─── Record set ───

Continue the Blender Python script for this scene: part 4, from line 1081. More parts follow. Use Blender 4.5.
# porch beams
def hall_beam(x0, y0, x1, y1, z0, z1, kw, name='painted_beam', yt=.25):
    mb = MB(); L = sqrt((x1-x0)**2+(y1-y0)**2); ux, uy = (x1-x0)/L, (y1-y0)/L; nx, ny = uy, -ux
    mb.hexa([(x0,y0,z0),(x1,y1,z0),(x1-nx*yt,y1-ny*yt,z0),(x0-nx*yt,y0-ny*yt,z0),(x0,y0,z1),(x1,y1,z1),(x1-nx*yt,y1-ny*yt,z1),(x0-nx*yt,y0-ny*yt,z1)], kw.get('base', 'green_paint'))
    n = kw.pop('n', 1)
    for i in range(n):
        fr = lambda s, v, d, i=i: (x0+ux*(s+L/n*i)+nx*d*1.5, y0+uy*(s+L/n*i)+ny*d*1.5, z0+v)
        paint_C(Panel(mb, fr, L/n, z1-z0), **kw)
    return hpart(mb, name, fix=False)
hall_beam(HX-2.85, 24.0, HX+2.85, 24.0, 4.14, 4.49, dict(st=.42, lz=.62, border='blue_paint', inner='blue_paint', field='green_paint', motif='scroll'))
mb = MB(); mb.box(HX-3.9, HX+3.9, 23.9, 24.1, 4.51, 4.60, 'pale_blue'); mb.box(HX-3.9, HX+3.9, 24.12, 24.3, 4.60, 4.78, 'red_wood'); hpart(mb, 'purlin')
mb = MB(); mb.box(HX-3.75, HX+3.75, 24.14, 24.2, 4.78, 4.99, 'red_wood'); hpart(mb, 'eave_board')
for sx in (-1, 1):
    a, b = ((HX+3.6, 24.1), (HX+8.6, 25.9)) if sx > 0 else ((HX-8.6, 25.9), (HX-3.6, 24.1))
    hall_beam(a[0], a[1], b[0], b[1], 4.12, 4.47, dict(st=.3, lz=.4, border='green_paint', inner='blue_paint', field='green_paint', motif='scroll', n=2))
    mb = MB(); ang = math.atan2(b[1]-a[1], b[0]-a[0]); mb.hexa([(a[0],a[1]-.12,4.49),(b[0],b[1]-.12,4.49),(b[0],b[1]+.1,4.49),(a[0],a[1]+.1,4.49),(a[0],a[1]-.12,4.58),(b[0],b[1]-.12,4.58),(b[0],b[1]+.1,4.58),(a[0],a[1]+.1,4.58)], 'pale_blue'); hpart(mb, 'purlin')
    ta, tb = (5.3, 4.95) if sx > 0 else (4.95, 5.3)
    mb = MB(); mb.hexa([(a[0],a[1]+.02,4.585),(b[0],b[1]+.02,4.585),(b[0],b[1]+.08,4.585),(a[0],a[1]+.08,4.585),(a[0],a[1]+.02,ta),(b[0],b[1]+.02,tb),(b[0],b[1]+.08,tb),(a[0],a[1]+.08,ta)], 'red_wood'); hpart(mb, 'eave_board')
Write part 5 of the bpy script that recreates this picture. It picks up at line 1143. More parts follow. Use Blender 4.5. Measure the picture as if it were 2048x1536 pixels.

───

* [What to produce]: Extract the full listing above without altering anything.

* [Task answer]:
Continue the Blender Python script for this scene: part 4, from line 1081. More parts follow. Use Blender 4.5.
# porch beams
def hall_beam(x0, y0, x1, y1, z0, z1, kw, name='painted_beam', yt=.25):
    mb = MB(); L = sqrt((x1-x0)**2+(y1-y0)**2); ux, uy = (x1-x0)/L, (y1-y0)/L; nx, ny = uy, -ux
    mb.hexa([(x0,y0,z0),(x1,y1,z0),(x1-nx*yt,y1-ny*yt,z0),(x0-nx*yt,y0-ny*yt,z0),(x0,y0,z1),(x1,y1,z1),(x1-nx*yt,y1-ny*yt,z1),(x0-nx*yt,y0-ny*yt,z1)], kw.get('base', 'green_paint'))
    n = kw.pop('n', 1)
    for i in range(n):
        fr = lambda s, v, d, i=i: (x0+ux*(s+L/n*i)+nx*d*1.5, y0+uy*(s+L/n*i)+ny*d*1.5, z0+v)
        paint_C(Panel(mb, fr, L/n, z1-z0), **kw)
    return hpart(mb, name, fix=False)
hall_beam(HX-2.85, 24.0, HX+2.85, 24.0, 4.14, 4.49, dict(st=.42, lz=.62, border='blue_paint', inner='blue_paint', field='green_paint', motif='scroll'))
mb = MB(); mb.box(HX-3.9, HX+3.9, 23.9, 24.1, 4.51, 4.60, 'pale_blue'); mb.box(HX-3.9, HX+3.9, 24.12, 24.3, 4.60, 4.78, 'red_wood'); hpart(mb, 'purlin')
mb = MB(); mb.box(HX-3.75, HX+3.75, 24.14, 24.2, 4.78, 4.99, 'red_wood'); hpart(mb, 'eave_board')
for sx in (-1, 1):
    a, b = ((HX+3.6, 24.1), (HX+8.6, 25.9)) if sx > 0 else ((HX-8.6, 25.9), (HX-3.6, 24.1))
    hall_beam(a[0], a[1], b[0], b[1], 4.12, 4.47, dict(st=.3, lz=.4, border='green_paint', inner='blue_paint', field='green_paint', motif='scroll', n=2))
    mb = MB(); ang = math.atan2(b[1]-a[1], b[0]-a[0]); mb.hexa([(a[0],a[1]-.12,4.49),(b[0],b[1]-.12,4.49),(b[0],b[1]+.1,4.49),(a[0],a[1]+.1,4.49),(a[0],a[1]-.12,4.58),(b[0],b[1]-.12,4.58),(b[0],b[1]+.1,4.58),(a[0],a[1]+.1,4.58)], 'pale_blue'); hpart(mb, 'purlin')
    ta, tb = (5.3, 4.95) if sx > 0 else (4.95, 5.3)
    mb = MB(); mb.hexa([(a[0],a[1]+.02,4.585),(b[0],b[1]+.02,4.585),(b[0],b[1]+.08,4.585),(a[0],a[1]+.08,4.585),(a[0],a[1]+.02,ta),(b[0],b[1]+.02,tb),(b[0],b[1]+.08,tb),(a[0],a[1]+.08,ta)], 'red_wood'); hpart(mb, 'eave_board')
Write part 5 of the bpy script that recreates this picture. It picks up at line 1143. More parts follow. Use Blender 4.5. Measure the picture as if it were 2048x1536 pixels.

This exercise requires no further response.